Repeat, exactly, the run of lines that opens with the line containing "The Blender Python" and closes with the line containing "struct(finish('ceiling', bm, CEIL), 'flat", and leave all other lines out.

━━ RECORDS FOR THIS EXERCISE

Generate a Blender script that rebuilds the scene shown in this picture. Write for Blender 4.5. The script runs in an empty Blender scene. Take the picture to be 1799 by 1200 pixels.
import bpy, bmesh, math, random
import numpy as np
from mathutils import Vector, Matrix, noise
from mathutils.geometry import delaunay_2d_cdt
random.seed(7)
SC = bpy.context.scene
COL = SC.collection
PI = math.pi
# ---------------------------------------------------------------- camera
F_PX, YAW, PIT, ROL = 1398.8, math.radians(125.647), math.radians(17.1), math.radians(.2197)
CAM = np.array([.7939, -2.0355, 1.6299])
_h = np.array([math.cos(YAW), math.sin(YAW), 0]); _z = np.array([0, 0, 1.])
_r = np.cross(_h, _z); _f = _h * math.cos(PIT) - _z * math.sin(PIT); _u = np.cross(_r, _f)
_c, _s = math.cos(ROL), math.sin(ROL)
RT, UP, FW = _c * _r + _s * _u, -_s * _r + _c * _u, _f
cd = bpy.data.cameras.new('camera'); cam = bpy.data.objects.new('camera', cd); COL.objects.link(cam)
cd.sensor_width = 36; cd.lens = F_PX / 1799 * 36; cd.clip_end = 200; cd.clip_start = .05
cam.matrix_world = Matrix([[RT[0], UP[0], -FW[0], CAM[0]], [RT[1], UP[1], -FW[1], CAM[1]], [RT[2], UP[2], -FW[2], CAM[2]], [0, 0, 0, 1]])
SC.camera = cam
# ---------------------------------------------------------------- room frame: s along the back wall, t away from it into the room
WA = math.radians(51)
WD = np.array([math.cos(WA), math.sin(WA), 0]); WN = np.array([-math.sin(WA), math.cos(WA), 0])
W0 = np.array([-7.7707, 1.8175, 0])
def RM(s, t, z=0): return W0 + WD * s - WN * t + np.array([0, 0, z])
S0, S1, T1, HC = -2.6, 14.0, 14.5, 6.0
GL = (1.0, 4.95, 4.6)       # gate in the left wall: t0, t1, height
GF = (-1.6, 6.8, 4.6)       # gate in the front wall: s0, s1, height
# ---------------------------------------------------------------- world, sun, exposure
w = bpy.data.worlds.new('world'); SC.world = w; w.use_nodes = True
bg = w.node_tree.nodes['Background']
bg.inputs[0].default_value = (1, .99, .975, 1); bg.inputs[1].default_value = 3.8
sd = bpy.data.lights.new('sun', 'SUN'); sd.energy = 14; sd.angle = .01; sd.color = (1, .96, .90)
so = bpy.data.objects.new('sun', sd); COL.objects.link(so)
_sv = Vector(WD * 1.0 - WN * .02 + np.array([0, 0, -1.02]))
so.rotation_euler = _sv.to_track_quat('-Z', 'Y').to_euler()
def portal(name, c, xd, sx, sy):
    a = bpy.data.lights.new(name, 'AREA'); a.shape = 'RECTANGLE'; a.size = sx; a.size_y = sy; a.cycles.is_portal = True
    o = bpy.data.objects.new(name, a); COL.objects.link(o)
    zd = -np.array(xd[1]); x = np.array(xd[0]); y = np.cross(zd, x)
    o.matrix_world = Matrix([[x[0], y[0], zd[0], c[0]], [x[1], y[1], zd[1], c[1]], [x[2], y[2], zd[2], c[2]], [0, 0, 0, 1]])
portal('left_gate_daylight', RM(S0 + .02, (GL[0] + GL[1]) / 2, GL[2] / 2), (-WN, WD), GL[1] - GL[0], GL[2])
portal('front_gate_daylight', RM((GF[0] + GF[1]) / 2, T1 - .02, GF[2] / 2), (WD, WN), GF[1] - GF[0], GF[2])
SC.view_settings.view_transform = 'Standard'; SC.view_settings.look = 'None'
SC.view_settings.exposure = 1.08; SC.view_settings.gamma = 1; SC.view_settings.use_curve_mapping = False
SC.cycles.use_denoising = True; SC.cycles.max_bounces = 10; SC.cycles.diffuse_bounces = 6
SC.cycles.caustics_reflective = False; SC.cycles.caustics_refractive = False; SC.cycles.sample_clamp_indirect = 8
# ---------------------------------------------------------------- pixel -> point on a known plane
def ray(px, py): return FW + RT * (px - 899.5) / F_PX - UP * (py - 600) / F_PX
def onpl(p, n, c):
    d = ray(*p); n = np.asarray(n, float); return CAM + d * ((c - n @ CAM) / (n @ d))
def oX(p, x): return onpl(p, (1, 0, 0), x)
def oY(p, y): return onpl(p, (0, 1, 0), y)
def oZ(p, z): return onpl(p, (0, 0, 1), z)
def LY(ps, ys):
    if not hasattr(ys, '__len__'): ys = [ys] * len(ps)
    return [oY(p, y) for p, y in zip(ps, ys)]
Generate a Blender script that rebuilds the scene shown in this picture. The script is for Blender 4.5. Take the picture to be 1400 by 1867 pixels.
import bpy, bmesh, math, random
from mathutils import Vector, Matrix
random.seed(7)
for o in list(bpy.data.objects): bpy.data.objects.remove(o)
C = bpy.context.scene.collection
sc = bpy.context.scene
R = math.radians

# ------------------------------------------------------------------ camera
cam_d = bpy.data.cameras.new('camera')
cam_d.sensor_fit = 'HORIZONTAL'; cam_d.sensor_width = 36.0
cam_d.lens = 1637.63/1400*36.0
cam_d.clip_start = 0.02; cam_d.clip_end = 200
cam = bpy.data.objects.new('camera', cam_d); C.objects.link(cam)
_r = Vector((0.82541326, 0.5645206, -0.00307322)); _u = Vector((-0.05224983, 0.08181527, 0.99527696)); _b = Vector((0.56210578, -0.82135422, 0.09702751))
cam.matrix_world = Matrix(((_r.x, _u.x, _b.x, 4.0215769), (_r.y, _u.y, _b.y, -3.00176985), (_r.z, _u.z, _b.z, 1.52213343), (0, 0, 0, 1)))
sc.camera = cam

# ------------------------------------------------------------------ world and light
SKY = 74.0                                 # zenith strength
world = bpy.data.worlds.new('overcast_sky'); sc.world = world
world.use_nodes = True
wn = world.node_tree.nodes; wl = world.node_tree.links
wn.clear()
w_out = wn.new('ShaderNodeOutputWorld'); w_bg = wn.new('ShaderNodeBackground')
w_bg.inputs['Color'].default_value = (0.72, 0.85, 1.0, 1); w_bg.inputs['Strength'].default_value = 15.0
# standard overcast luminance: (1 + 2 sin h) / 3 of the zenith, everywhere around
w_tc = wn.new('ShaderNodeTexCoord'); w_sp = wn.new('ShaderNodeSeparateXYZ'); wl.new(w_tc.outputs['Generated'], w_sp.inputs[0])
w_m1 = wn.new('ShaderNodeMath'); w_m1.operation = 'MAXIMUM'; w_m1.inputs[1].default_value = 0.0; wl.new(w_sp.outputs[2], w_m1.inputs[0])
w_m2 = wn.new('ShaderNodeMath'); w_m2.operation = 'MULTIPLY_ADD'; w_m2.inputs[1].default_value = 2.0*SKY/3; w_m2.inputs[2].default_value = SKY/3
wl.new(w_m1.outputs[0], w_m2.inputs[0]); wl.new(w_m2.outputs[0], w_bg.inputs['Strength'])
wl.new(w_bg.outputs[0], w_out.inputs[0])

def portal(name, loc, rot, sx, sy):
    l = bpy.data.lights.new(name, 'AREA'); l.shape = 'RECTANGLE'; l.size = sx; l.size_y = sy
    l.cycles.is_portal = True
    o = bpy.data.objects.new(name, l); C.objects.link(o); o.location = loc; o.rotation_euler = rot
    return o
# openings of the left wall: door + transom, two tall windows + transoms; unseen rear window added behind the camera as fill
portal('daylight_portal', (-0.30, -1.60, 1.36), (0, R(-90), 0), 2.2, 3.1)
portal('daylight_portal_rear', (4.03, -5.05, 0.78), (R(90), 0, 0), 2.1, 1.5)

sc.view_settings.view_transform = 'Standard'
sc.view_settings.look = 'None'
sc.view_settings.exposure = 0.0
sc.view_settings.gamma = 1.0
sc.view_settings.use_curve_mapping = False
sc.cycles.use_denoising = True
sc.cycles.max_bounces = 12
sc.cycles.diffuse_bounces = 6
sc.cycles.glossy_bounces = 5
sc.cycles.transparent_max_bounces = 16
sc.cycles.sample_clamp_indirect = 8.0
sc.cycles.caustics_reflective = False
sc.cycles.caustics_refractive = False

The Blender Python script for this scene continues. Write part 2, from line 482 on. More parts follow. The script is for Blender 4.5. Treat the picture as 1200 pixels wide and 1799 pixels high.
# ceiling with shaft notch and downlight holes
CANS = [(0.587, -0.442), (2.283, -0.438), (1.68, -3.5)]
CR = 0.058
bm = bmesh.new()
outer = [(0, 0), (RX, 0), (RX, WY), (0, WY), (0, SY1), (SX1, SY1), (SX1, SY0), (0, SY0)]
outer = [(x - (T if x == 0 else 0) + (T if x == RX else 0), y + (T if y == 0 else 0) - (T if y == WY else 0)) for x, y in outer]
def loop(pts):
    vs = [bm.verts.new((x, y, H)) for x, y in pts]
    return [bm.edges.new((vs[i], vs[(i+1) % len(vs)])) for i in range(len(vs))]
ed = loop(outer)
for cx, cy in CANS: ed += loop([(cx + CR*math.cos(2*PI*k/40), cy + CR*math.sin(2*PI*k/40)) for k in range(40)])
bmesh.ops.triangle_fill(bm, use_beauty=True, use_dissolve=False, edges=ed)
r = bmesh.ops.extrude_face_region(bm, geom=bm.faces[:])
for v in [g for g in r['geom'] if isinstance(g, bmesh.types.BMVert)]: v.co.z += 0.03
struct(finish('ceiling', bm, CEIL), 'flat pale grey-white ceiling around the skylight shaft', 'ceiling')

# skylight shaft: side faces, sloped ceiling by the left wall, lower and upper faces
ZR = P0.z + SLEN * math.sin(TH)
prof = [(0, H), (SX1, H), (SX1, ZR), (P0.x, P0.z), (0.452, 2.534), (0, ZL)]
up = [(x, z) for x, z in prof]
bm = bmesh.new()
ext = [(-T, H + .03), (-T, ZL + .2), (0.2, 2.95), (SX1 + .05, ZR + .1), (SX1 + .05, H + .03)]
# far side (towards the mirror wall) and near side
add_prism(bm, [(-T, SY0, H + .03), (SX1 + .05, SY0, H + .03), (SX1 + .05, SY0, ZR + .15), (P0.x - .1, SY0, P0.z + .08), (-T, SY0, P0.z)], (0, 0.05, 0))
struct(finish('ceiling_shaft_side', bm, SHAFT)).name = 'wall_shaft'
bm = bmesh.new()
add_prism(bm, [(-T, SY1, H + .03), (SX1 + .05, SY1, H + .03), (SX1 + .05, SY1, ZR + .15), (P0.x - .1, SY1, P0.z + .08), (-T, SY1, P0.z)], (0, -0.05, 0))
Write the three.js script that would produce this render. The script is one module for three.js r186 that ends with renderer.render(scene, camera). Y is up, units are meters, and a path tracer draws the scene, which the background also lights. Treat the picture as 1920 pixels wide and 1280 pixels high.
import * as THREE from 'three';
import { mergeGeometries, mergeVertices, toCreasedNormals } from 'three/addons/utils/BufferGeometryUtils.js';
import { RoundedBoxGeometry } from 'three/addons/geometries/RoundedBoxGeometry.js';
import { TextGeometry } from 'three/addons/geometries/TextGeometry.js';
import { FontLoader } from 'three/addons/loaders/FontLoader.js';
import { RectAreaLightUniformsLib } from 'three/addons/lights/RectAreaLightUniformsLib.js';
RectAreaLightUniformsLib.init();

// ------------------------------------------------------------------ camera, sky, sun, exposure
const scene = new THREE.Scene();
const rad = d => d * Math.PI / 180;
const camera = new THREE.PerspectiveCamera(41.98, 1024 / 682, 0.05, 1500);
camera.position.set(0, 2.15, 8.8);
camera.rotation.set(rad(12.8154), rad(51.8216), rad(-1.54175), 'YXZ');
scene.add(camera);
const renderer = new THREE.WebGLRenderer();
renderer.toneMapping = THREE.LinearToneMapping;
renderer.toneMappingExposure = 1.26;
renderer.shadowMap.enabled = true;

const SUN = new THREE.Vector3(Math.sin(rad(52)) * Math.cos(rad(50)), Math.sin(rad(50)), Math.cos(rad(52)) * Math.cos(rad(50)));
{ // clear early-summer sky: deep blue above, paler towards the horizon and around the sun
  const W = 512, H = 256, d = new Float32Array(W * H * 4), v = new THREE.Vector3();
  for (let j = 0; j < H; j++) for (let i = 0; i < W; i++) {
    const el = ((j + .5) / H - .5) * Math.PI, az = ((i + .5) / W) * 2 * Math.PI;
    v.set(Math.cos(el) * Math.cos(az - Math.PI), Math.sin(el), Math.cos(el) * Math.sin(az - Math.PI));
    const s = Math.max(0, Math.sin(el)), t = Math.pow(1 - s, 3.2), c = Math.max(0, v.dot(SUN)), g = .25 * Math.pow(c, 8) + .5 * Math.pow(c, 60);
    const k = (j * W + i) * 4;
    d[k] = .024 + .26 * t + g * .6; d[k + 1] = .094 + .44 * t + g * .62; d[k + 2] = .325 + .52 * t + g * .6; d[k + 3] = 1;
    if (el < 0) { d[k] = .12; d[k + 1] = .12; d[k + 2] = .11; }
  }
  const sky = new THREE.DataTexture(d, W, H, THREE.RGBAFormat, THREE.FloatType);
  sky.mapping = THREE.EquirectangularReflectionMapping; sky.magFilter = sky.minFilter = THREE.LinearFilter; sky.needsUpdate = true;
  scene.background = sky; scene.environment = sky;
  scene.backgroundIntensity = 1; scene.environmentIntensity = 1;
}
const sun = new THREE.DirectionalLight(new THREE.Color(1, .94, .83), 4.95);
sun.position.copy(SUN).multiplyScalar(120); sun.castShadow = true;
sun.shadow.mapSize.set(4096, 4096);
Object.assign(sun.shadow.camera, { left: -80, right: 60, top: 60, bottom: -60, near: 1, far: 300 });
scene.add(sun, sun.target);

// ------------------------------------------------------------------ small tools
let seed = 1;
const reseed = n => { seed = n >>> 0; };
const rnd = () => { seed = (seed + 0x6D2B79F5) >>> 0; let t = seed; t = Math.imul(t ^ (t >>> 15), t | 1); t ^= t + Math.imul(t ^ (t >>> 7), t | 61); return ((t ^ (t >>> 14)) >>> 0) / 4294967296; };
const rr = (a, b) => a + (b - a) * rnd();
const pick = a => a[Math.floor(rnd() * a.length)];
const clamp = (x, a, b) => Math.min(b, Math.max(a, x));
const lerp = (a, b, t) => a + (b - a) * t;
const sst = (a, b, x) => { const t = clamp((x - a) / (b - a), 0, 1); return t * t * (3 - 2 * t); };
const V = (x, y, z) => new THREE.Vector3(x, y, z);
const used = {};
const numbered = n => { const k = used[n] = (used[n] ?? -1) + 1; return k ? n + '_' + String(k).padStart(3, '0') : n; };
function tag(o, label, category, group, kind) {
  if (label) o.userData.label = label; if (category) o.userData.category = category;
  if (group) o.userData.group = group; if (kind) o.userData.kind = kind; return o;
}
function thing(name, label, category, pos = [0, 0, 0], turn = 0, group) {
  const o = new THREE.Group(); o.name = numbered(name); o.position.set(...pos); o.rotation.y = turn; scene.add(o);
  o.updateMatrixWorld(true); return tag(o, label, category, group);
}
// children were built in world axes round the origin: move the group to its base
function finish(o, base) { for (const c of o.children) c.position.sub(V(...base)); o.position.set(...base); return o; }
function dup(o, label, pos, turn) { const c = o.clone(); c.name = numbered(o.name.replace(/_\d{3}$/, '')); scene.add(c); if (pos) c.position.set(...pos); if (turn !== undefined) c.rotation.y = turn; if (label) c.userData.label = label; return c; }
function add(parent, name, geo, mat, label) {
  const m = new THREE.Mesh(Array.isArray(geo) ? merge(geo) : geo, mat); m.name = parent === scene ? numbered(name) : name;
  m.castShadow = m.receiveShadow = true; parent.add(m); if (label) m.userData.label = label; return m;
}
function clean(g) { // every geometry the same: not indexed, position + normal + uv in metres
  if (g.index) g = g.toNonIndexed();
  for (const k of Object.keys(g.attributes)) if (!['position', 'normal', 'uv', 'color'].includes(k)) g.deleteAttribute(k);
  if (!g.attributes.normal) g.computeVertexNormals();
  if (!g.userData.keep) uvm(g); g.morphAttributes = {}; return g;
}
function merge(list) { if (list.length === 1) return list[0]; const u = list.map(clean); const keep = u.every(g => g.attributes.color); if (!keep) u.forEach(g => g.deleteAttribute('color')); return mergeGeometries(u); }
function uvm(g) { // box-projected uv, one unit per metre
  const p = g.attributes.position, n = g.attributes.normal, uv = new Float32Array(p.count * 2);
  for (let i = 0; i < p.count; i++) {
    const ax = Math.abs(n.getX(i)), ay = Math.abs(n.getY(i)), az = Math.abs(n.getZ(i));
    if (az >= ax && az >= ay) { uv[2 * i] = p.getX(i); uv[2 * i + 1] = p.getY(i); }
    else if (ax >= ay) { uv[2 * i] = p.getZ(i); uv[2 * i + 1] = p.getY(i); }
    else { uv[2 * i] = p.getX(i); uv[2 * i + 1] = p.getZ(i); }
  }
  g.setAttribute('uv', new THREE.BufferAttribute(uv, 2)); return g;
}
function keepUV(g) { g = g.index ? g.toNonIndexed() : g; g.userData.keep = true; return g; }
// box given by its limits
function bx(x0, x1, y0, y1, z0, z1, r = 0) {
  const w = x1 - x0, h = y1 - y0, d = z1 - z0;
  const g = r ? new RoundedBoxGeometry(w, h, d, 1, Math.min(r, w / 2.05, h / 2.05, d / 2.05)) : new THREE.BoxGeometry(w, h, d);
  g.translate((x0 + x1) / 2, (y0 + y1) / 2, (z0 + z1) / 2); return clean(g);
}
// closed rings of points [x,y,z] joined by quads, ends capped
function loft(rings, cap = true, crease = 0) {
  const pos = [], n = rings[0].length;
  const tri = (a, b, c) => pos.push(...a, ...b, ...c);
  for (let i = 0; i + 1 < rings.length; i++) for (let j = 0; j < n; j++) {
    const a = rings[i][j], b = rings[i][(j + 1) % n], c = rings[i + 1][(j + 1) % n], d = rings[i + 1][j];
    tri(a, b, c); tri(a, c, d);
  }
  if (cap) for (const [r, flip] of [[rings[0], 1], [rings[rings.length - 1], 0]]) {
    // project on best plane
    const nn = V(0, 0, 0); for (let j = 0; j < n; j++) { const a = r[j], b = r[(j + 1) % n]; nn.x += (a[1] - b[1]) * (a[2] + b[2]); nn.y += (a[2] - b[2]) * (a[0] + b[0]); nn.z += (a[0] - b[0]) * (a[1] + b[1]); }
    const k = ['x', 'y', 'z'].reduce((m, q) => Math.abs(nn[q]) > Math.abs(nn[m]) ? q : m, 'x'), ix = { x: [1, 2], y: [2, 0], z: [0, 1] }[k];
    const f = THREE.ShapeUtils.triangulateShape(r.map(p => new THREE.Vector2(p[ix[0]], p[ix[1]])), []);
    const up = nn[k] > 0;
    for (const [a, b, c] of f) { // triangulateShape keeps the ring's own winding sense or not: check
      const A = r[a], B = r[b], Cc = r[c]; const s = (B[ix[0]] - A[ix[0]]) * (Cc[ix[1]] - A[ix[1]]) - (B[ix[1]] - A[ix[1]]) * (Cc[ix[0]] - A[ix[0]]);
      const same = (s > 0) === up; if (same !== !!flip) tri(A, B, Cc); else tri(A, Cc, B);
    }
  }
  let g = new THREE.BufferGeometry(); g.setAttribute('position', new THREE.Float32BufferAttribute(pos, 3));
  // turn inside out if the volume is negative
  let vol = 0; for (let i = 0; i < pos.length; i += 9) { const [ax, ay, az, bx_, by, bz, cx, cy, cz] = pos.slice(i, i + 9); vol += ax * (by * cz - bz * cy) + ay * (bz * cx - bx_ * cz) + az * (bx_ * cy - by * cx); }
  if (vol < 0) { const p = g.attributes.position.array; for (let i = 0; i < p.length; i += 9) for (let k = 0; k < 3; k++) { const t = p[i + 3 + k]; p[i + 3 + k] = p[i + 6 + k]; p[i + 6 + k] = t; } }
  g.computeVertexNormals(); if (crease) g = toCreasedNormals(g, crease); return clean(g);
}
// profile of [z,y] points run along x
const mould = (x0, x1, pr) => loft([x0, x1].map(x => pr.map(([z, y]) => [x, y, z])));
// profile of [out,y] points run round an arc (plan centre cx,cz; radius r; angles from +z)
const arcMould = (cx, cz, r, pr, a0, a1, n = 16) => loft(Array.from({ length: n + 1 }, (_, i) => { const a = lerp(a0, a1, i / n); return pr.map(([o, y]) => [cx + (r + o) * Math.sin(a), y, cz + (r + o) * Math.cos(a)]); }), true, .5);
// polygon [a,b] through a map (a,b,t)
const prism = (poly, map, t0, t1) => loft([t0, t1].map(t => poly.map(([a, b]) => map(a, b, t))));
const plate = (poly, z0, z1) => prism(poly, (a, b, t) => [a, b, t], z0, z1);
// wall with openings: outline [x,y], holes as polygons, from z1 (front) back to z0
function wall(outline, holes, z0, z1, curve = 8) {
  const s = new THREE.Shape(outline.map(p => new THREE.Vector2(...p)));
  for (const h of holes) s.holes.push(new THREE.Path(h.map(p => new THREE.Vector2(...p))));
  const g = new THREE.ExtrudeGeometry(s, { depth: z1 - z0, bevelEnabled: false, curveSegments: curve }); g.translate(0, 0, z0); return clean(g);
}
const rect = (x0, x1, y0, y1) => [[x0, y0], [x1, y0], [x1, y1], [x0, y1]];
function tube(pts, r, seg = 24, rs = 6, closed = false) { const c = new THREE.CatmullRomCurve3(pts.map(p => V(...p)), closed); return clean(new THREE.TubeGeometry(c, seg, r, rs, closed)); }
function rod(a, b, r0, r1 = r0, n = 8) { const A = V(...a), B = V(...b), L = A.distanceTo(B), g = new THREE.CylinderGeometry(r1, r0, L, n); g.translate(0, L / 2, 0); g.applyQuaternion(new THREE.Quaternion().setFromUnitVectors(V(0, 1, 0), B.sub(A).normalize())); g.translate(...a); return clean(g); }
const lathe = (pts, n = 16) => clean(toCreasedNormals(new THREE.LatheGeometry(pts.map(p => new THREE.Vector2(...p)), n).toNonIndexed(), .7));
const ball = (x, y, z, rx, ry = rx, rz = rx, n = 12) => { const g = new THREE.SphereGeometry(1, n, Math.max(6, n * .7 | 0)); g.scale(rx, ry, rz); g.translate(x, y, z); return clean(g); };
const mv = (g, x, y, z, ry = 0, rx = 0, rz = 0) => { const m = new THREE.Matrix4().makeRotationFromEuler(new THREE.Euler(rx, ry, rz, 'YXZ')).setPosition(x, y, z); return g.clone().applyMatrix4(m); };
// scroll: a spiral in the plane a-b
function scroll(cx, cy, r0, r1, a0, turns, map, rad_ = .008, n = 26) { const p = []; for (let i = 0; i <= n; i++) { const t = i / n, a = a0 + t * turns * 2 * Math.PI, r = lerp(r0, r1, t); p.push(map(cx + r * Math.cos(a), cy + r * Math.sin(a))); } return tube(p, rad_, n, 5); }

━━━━

§ RESPONSE TO THE TASK
The Blender Python script for this scene continues. Write part 2, from line 482 on. More parts follow. The script is for Blender 4.5. Treat the picture as 1200 pixels wide and 1799 pixels high.
# ceiling with shaft notch and downlight holes
CANS = [(0.587, -0.442), (2.283, -0.438), (1.68, -3.5)]
CR = 0.058
bm = bmesh.new()
outer = [(0, 0), (RX, 0), (RX, WY), (0, WY), (0, SY1), (SX1, SY1), (SX1, SY0), (0, SY0)]
outer = [(x - (T if x == 0 else 0) + (T if x == RX else 0), y + (T if y == 0 else 0) - (T if y == WY else 0)) for x, y in outer]
def loop(pts):
    vs = [bm.verts.new((x, y, H)) for x, y in pts]
    return [bm.edges.new((vs[i], vs[(i+1) % len(vs)])) for i in range(len(vs))]
ed = loop(outer)
for cx, cy in CANS: ed += loop([(cx + CR*math.cos(2*PI*k/40), cy + CR*math.sin(2*PI*k/40)) for k in range(40)])
bmesh.ops.triangle_fill(bm, use_beauty=True, use_dissolve=False, edges=ed)
r = bmesh.ops.extrude_face_region(bm, geom=bm.faces[:])
for v in [g for g in r['geom'] if isinstance(g, bmesh.types.BMVert)]: v.co.z += 0.03
struct(finish('ceiling', bm, CEIL), 'flat pale grey-white ceiling around the skylight shaft', 'ceiling')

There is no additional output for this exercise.